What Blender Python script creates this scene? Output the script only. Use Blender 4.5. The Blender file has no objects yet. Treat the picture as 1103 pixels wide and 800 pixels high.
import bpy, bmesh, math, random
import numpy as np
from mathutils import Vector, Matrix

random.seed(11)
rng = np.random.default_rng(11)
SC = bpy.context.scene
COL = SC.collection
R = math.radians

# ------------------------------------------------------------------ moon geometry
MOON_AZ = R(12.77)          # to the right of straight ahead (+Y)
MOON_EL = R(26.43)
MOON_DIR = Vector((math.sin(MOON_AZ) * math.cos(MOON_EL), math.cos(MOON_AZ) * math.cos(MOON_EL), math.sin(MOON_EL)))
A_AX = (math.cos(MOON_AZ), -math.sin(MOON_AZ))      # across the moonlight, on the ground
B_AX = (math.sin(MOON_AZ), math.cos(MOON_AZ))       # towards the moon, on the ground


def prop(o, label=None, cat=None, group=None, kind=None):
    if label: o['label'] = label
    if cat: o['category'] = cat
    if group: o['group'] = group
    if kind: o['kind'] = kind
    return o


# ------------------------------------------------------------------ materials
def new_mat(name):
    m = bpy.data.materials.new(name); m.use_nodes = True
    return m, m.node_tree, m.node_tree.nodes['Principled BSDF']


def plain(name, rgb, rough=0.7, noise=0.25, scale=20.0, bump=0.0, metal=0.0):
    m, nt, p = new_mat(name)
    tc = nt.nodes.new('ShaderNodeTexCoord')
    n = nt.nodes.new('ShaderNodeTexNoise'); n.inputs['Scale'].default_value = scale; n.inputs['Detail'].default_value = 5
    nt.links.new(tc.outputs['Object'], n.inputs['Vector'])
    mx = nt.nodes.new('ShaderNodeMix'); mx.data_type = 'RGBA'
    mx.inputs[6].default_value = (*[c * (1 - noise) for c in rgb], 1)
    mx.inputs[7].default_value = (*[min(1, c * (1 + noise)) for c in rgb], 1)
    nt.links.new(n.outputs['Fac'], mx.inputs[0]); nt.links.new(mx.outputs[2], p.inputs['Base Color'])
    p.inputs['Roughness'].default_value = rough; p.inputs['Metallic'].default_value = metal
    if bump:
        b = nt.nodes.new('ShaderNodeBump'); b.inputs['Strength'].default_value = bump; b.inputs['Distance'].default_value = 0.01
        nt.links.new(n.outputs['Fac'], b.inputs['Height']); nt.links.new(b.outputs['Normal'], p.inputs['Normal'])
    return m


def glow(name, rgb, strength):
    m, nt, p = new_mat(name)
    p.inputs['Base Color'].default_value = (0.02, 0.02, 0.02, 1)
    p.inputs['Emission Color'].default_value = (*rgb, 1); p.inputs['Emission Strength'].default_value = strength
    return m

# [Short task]
Retype the material in full, character for character.

# [Answer to this task]
What Blender Python script creates this scene? Output the script only. Use Blender 4.5. The Blender file has no objects yet. Treat the picture as 1103 pixels wide and 800 pixels high.
import bpy, bmesh, math, random
import numpy as np
from mathutils import Vector, Matrix

random.seed(11)
rng = np.random.default_rng(11)
SC = bpy.context.scene
COL = SC.collection
R = math.radians

# ------------------------------------------------------------------ moon geometry
MOON_AZ = R(12.77)          # to the right of straight ahead (+Y)
MOON_EL = R(26.43)
MOON_DIR = Vector((math.sin(MOON_AZ) * math.cos(MOON_EL), math.cos(MOON_AZ) * math.cos(MOON_EL), math.sin(MOON_EL)))
A_AX = (math.cos(MOON_AZ), -math.sin(MOON_AZ))      # across the moonlight, on the ground
B_AX = (math.sin(MOON_AZ), math.cos(MOON_AZ))       # towards the moon, on the ground


def prop(o, label=None, cat=None, group=None, kind=None):
    if label: o['label'] = label
    if cat: o['category'] = cat
    if group: o['group'] = group
    if kind: o['kind'] = kind
    return o


# ------------------------------------------------------------------ materials
def new_mat(name):
    m = bpy.data.materials.new(name); m.use_nodes = True
    return m, m.node_tree, m.node_tree.nodes['Principled BSDF']


def plain(name, rgb, rough=0.7, noise=0.25, scale=20.0, bump=0.0, metal=0.0):
    m, nt, p = new_mat(name)
    tc = nt.nodes.new('ShaderNodeTexCoord')
    n = nt.nodes.new('ShaderNodeTexNoise'); n.inputs['Scale'].default_value = scale; n.inputs['Detail'].default_value = 5
    nt.links.new(tc.outputs['Object'], n.inputs['Vector'])
    mx = nt.nodes.new('ShaderNodeMix'); mx.data_type = 'RGBA'
    mx.inputs[6].default_value = (*[c * (1 - noise) for c in rgb], 1)
    mx.inputs[7].default_value = (*[min(1, c * (1 + noise)) for c in rgb], 1)
    nt.links.new(n.outputs['Fac'], mx.inputs[0]); nt.links.new(mx.outputs[2], p.inputs['Base Color'])
    p.inputs['Roughness'].default_value = rough; p.inputs['Metallic'].default_value = metal
    if bump:
        b = nt.nodes.new('ShaderNodeBump'); b.inputs['Strength'].default_value = bump; b.inputs['Distance'].default_value = 0.01
        nt.links.new(n.outputs['Fac'], b.inputs['Height']); nt.links.new(b.outputs['Normal'], p.inputs['Normal'])
    return m


def glow(name, rgb, strength):
    m, nt, p = new_mat(name)
    p.inputs['Base Color'].default_value = (0.02, 0.02, 0.02, 1)
    p.inputs['Emission Color'].default_value = (*rgb, 1); p.inputs['Emission Strength'].default_value = strength
    return m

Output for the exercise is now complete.